— What you will do —
Track down the lines that contain "parts" and copy them.

— Scene script records —
-------
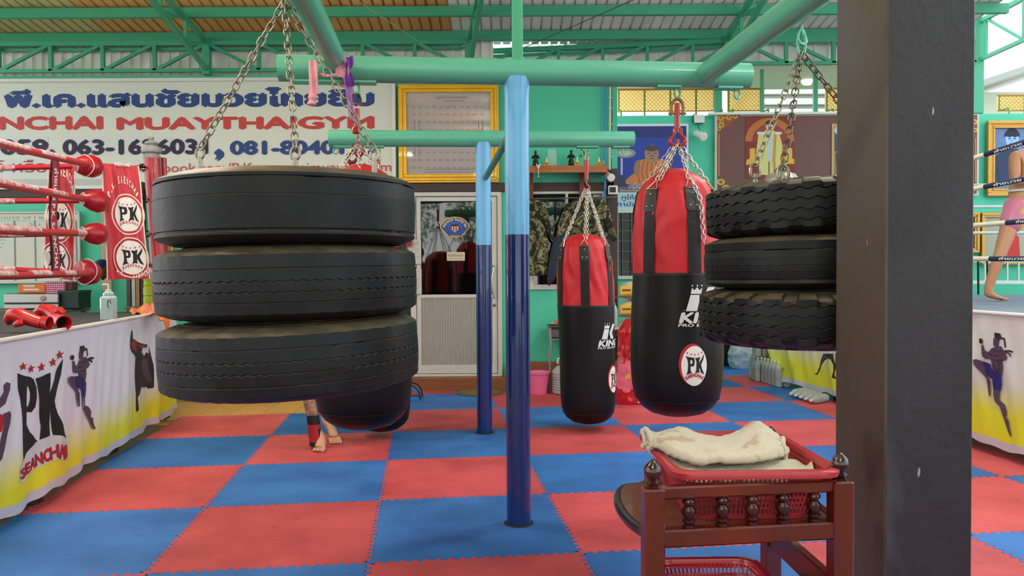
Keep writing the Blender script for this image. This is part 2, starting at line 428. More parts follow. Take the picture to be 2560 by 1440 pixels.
# ---- door
door = thing('door_1', kind='structure')
d = MB(); y = 8.99
for (x0, x1, z0, z1) in ((DX0, DX0+.05, DZ0, DZ1), (DX1-.05, DX1, DZ0, DZ1), (DX0, DX1, DZ1-.05, DZ1), (DX0, DX1, DZ0, DZ0+.03)):
    d.box(((x0+x1)/2, y+.03, (z0+z1)/2), (x1-x0, .09+(.003 if x1-x0 < .1 else 0), z1-z0), bev=.006)
d.build('door_frame', WHITEF, door)
lx0, lx1 = -1.1, DX1-.055; lz0, lz1 = DZ0+.035, DZ1-.055; zm = 1.09
d = MB()
for (x0, x1, z0, z1) in ((lx0, lx0+.05, lz0, lz1), (lx1-.06, lx1, lz0, lz1), (lx0, lx1, lz1-.05, lz1), (lx0, lx1, lz0, lz0+.1), (lx0, lx1, zm-.04, zm)):
    d.box(((x0+x1)/2, y+.03, (z0+z1)/2), (x1-x0, .04+(.003 if x1-x0 < .1 else 0), z1-z0), bev=.004)
leaf = d.build('door_leaf', WHITEF, door)
MB().box(((lx0+lx1)/2, y+.03, (zm+lz1)/2), (lx1-lx0-.04, .006, lz1-zm-.02)).build('pane', GLASS, door, smooth=False)
d = MB(); n = 44; xa, xb = lx0+.05, lx1-.06; st = (xb-xa)/n
for k in range(n): d.box((xa+(k+.5)*st, y+.03, (lz0+.1+zm-.04)/2), (st*.72, .022, zm-.14-lz0), bev=.004)
d.box(((xa+xb)/2, y+.036, (lz0+.1+zm-.04)/2), (xb-xa, .008, zm-.14-lz0)); d.build('ribbed_panel', mat('ribbed_aluminium', '#b9b4ab', .45, var=.15, vscale=2), door)
hp = [(lx1-.045, y-.01, 1.42), (lx1-.035, y-.05, 1.4), (lx1-.06, y-.06, 1.28), (lx1-.055, y-.055, 1.14), (lx1-.035, y-.045, 1.06), (lx1-.045, y-.01, 1.05)]
MB().tube(hp, .011, 10).build('door_handle', mat('brushed_steel', '#b9b3a8', .3, metal=1), door)
MB().lathe([(.0, 0), (.018, 0), (.018, .008), (.006, .01)], 16, M=Matrix.Translation((lx1-.035, y+.005, .965)) @ Matrix.Rotation(PI/2, 4, 'X')).build('lock', mat('brass', '#8b7748', .35, metal=1), door)
MB().box((-1.2, y+.01, 1.3), (.19, .03, 1.9)).build('side_panel', WHITEF, door, smooth=False)
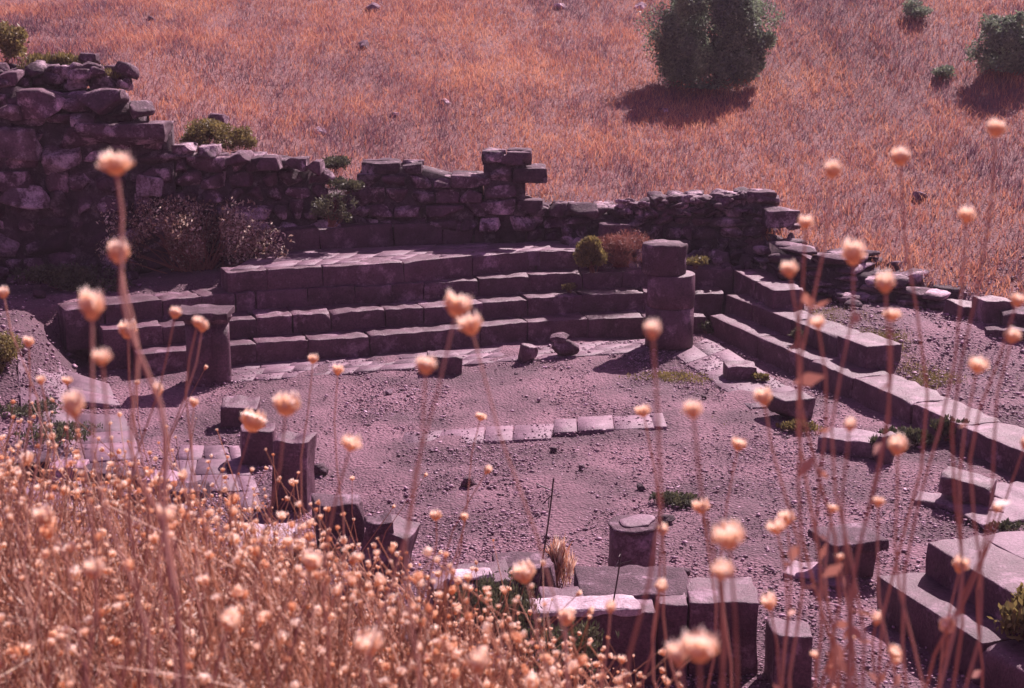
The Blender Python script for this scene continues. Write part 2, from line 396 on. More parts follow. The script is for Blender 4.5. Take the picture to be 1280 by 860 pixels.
# end block of the second side tier
d2 = dirpx(c2, P(1086, 437, ZR[2])); e2 = np.array(c2[:2]) + d2 * 3.05 + U * .22
mb = MB(); block(mb, (e2[0], e2[1], .14), (.46, .62, .36), math.atan2(-d2[0], d2[1]) + math.pi, r=.012, n=8); tag(mb.build('end_block', BAS, smooth=True), 'large squared block closing the second side tier', 'stone block')
# lower right pair of tiers
dd = dirpx(P(1100, 722, .28), P(1280, 840, .28))
side('near low bench with a lit tread at the lower right corner', P(1100, 722, .28), 4.6, -.05, .28, .5, d=dd, wmin=.8, wmax=1.3)
zD = .5; pD = P(1158, 680, zD); dD = dirpx(pD, P(1280, 754, zD))
side('near upper bench with a dark left face at the lower right corner', pD, 4.6, -.02, zD, .42, d=dD, wmin=.9, wmax=1.4)
# terrace of slabs behind the near upper bench
mb = MB()
for i in range(8):
    for j in range(5):
        if rng.uniform() < .08: continue
        c = np.array(pD[:2]) + U * (.63 + .40 * j + rng.normal(0, .015)) + dD * (.22 + .46 * i + (.2 if j % 2 else 0) + rng.normal(0, .015))
        block(mb, (c[0], c[1], zD - .10), (.38, .44, .10 + rng.normal(-.004, .008)), HALL + rng.normal(0, .03), r=.008, tilt=(rng.normal(0, .012), rng.normal(0, .012)))
tag(mb.build('stone_terrace', PALE), 'paved slab terrace behind the near upper bench at lower right', 'paving')

# kerb course under the back wall
run('stone_kerb', 'curved kerb of long dressed blocks at the foot of the back wall', P(335, 291, 1.24), P(492, 278.5, 1.24), .7, 1.24, .35, .6, 1.1)
run('stone_kerb', 'straight kerb of dressed blocks under the squared wall', P(493, 279, 1.24), P(703, 273.5, 1.24), .7, 1.24, .35, .6, .9)
run('stone_kerb', 'low reddish kerb stones behind the brown withered shrub', P(704, 273.5, 1.22), P(757, 277, 1.22), .5, 1.22, .3, .5, .8)

# ------------------------------------------------------------------ paving
def paving(name, label, quad, nu, nv, z, mat=PALE, gap=.012, jit=.03, th=.05, skip=0.0, kind='structure', zj=.004, drape=False):
    """slabs filling a quad given by four ground points (a,b along, d,c opposite)"""
    a, b, c, d = [np.array(p[:2]) for p in quad]; mb = MB()
    us = [0]; 
    while us[-1] < 1: us.append(us[-1] + rng.uniform(.7, 1.35) / nu)
    us[-1] = 1.0
    if len(us) > 2 and us[-1] - us[-2] < .3 / nu: us.pop(-2)
    for j in range(nv):
        off = 0 if j % 2 == 0 else .5 / nu
        for i in range(len(us) - 1):
            if rng.uniform() < skip: continue
            u0, u1 = us[i], us[i + 1]
            if j % 2 and i < len(us) - 2: u1 += off * .4
            if j % 2 and i > 0: u0 += off * .4
            v0, v1 = j / nv, (j + 1) / nv
            q = [(a * (1 - u_) + b * u_) * (1 - v_) + (d * (1 - u_) + c * u_) * v_ for u_, v_ in ((u0, v0), (u1, v0), (u1, v1), (u0, v1))]
            m_ = sum(q) / 4; zz = z + rng.normal(0, zj)
            ql = []
            for p in q:
                e = m_ - p; p = p + e / np.linalg.norm(e) * gap + rng.normal(0, jit * .3, 2); ql.append(p)
            gz = [g1(p[0], p[1]) if drape else 0 for p in ql]; top = [(p[0], p[1], zz + g_ + rng.normal(0, zj * .5)) for p, g_ in zip(ql, gz)]; ins = []
            for p in ql: e = m_ - p; ins.append(p - e / np.linalg.norm(e) * .008)
            low = [(p[0], p[1], zz + g_ - .008) for p, g_ in zip(ins, gz)]; bot = [(p[0], p[1], zz + g_ - th) for p, g_ in zip(ins, gz)]
            f = [[0, 1, 2, 3]]
            for k in range(4): k2 = (k + 1) % 4; f += [[4 + k, 4 + k2, k2, k], [8 + k, 8 + k2, 4 + k2, 4 + k]]
            mb.add(np.array(top + low + bot), np.array(f), rng.uniform(.72, 1.2))
    o = mb.build(name, mat, origin=(m_[0], m_[1], 0)); return tag(o, label, kind=kind)
# platform between the top tier and the kerb
paving('platform_paving', 'stone platform paving above the seats', (P(288, 338, .96), P(722, 311, .96), P(757, 299, .96), P(330, 314, .96)), 13, 3, .965, th=.2, gap=.01)
# strip along the foot of the back seats and round the corner
paving('floor_paving', 'paving strip at the foot of the back seats', (P(282, 478, .012), P(800, 440, .012), P(868, 420, .012), P(290, 456, .012)), 15, 3, .02, gap=.006)
paving('floor_paving', 'paving strip at the foot of the side seats', (P(842, 444, 0), P(886, 424, 0), P(1016, 503, 0), P(938, 512, 0)), 2, 5, .022, gap=.008)
paving('floor_paving', 'paving strip across the middle of the floor', (P(498, 560, 0), P(690, 549, 0), P(690, 530, 0), P(505, 542, 0)), 4, 1, .014, gap=.009, zj=.004)
paving('floor_paving', 'second half of the strip across the middle of the floor', (P(692, 543, 0), P(834, 535, 0), P(828, 518, 0), P(692, 526, 0)), 3.5, 1, .018, gap=.012, zj=.004)
paving('side_paving', 'paving at the left end of the seats', (P(150, 640, .10), P(262, 640, .05), P(160, 410, .32), P(84, 408, .44)), 3, 14, .05, zj=.006) if False else None
paving('side_paving', 'paving slabs leading past the left end of the seats', (ST(-8.5, -.25), ST(-8.3, -7.0), ST(-7.1, -7.0), ST(-7.55, -.25)), 14, 2, .02, drape=True, gap=.006, jit=.02, skip=.2)
# paving in front of the left column
paving('floor_paving', 'worn slabs near the left column', (P(200, 640, 0), P(330, 640, 0), P(300, 560, 0), P(225, 560, 0)), 3, 4, .03, skip=.15)

# ------------------------------------------------------------------ walls
def rubble_wall(prof, thick, base, course=(.16, .3), wid=(.2, .5), mat=WALLM, sq=False, mortar=None, lean=.0, layers=3):
    """prof: list of (x, y, ztop) along the front face; base: z of foot (list or number). Returns MB with coursed stones and core"""
    mb = MB(); core = MB()
    pr = [np.array(p, float) for p in prof]
    seg = [np.linalg.norm(pr[i + 1][:2] - pr[i][:2]) for i in range(len(pr) - 1)]; S = np.concatenate(([0], np.cumsum(seg)))
    bs = base if hasattr(base, '__len__') else [base] * len(pr)
    def at(s):
        s = min(max(s, 0), S[-1] - 1e-6); i = int(np.searchsorted(S, s, 'right') - 1); t = (s - S[i]) / seg[i]
        p = pr[i] * (1 - t) + pr[i + 1] * t; d = (pr[i + 1] - pr[i])[:2]; d = d / np.linalg.norm(d)
        return p[:2], p[2], bs[i] * (1 - t) + bs[i + 1] * t, d
    # core body
    N_ = int(S[-1] / .15) + 2; vs = []; 
    for k in range(N_):
        s = S[-1] * k / (N_ - 1); p, zt, zb, d = at(s); n = np.array((-d[1], d[0]))
        if k == 0: p = p + d * .08
        if k == N_ - 1: p = p - d * .08
        zt = zt - .10 + rng.normal(0, .02)
        for (o, z) in ((.10, zb - .3), (.10, zt), (thick - .1, zt + .02), (thick - .1, zb - .3)): q = p + n * o; vs.append((q[0], q[1], z))
    f = [[k * 4 + a, (k + 1) * 4 + a, (k + 1) * 4 + (a + 1) % 4, k * 4 + (a + 1) % 4] for k in range(N_ - 1) for a in range(4)]
    e = (N_ - 1) * 4; f += [[0, 1, 2, 3], [e + 3, e + 2, e + 1, e]]
    core.add(np.array(vs), np.array(f), .45 if mortar is None else mortar)
    z = min(bs) - .05; zmax = max(p[2] for p in pr)
    while z < zmax:
        ch = rng.uniform(*course); s = rng.uniform(-.1, .1)
        while s < S[-1]:
            wd = rng.uniform(*wid) * (1 if rng.uniform() > .12 else 1.5)
            p, zt, zb, d = at(s + wd / 2); n = np.array((-d[1], d[0])); a = math.atan2(d[1], d[0])
            hh = ch * rng.uniform(.85, 1.1)
            if z + ch * .5 < zt and z + ch > zb - .1 and s + wd < S[-1] + wd * .5:
                hh = min(hh, zt - z + .04)
                top = z + ch * 1.5 >= zt
                ls = [0, 2] + ([1] if top else [])
                for l in ls:
                    dp = thick / 3 * (1.35 if l != 1 else 1.2)
                    o = {0: dp / 2 - .01, 1: thick / 2, 2: thick - dp / 2}[l] + rng.normal(0, .025) * (0.4 if sq else 1)
                    q = p + n * o
                    if sq: rock(mb, (q[0], q[1], z + hh / 2), (wd * 1.0, dp, hh * 1.02), a + rng.normal(0, .03), n=6, cuts=5, rough=.04, box=.82)
                    else: rock(mb, (q[0], q[1], z + hh / 2), (wd * 1.06, dp * 1.1, hh * 1.12), a + rng.normal(0, .10), n=5, cuts=8, rough=.09, box=.62, tilt=.06)
            s += wd
        z += ch
    return mb, core
def wall(name, label, prof, thick, base, mortarmat=WALLM, mat=WALLM, **kw):
    mb, core = rubble_wall(prof, thick, base, mat=mat, **kw)
    x0 = np.mean([p[0] for p in prof]); y0 = np.mean([p[1] for p in prof]); zb = min(base) if hasattr(base, '__len__') else base
    e = empty(name, (x0, y0, zb), label, 'stone wall')
    mb.build('stonework', mat, e); core.build('mortar_core', mortarmat, e)
    return e
MORT = stone_mat('lime_mortar', (.10, .055, .075), (.28, .18, .22), (.6, .45, .5), .46, .85, .9, 7)
Yw = 19.1
def tops(l, Y):  # list of (px, py of top) at depth(s) Y
    return [PY(a, b, Y if not hasattr(Y, '__len__') else Y[i]) for i, (a, b) in enumerate(l)]
wall('rubble_wall', 'tall rough rubble wall with pale mortar patches at upper left',
     tops([(-120, 98), (0, 100), (120, 112), (158, 118), (172, 152), (222, 158)], [18.3, 18.5, 18.7, 18.8, 18.8, 18.9]), 1.0, .45, MORT, course=(.16, .36), wid=(.2, .7))
wall('rubble_wall', 'lower rubble wall stretch with a course of small capping stones behind the pale bush',
     tops([(218, 192), (300, 195), (350, 203), (402, 208)], [18.95, 19.1, 19.2, 19.3]), .8, [.55, .8, .9, .9], MORT, course=(.16, .28), wid=(.18, .42))
wall('broken_wall', 'collapsed gap in the back wall overgrown with green plants',
     tops([(400, 238), (462, 236)], [19.6, 19.7]), .5, .95, MORT, course=(.14, .24), wid=(.2, .4))
wall('squared_wall', 'coursed wall of squared dark stones above the kerb',
     tops([(450, 207), (480, 206), (530, 208), (572, 214), (600, 217)], 19.75), .7, 1.15, MORT, course=(.17, .22), wid=(.22, .46), sq=True)
wall('wall_pier', 'square pier of stacked blocks standing highest at the end of the coursed wall',
     tops([(597, 193), (664, 194)], 19.72), .75, 1.15, MORT, course=(.2, .24), wid=(.34, .5), sq=True)
wall('low_wall', 'low remnant of stones to the right of the pier',
     tops([(660, 256), (712, 256)], 19.85), .45, 1.0, MORT, course=(.15, .2), wid=(.2, .35), sq=True)
wall('tumbled_wall', 'tumbled wall of grey rubble behind the round column',
     tops([(706, 258), (760, 258), (830, 250), (900, 243), (975, 240)], [19.75, 19.7, 19.75, 19.8, 19.75]), .8, [.95, .8, .75, .72, .7], MORT, course=(.10, .2), wid=(.16, .42))
wall('low_boundary_wall', 'low flat topped wall running along the foot of the hill at right',
     [P(975, 306, 1.16), P(1030, 322, .98), P(1090, 344, .82), P(1145, 362, .70), P(1198, 379, .58)], 1.05, [.6, .55, .5, .4, .3], MORT, course=(.07, .13), wid=(.2, .5))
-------
— Result below —
Keep writing the Blender script for this image. This is part 2, starting at line 428. More parts follow. Take the picture to be 2560 by 1440 pixels.
The Blender Python script for this scene continues. Write part 2, from line 396 on. More parts follow. The script is for Blender 4.5. Take the picture to be 1280 by 860 pixels.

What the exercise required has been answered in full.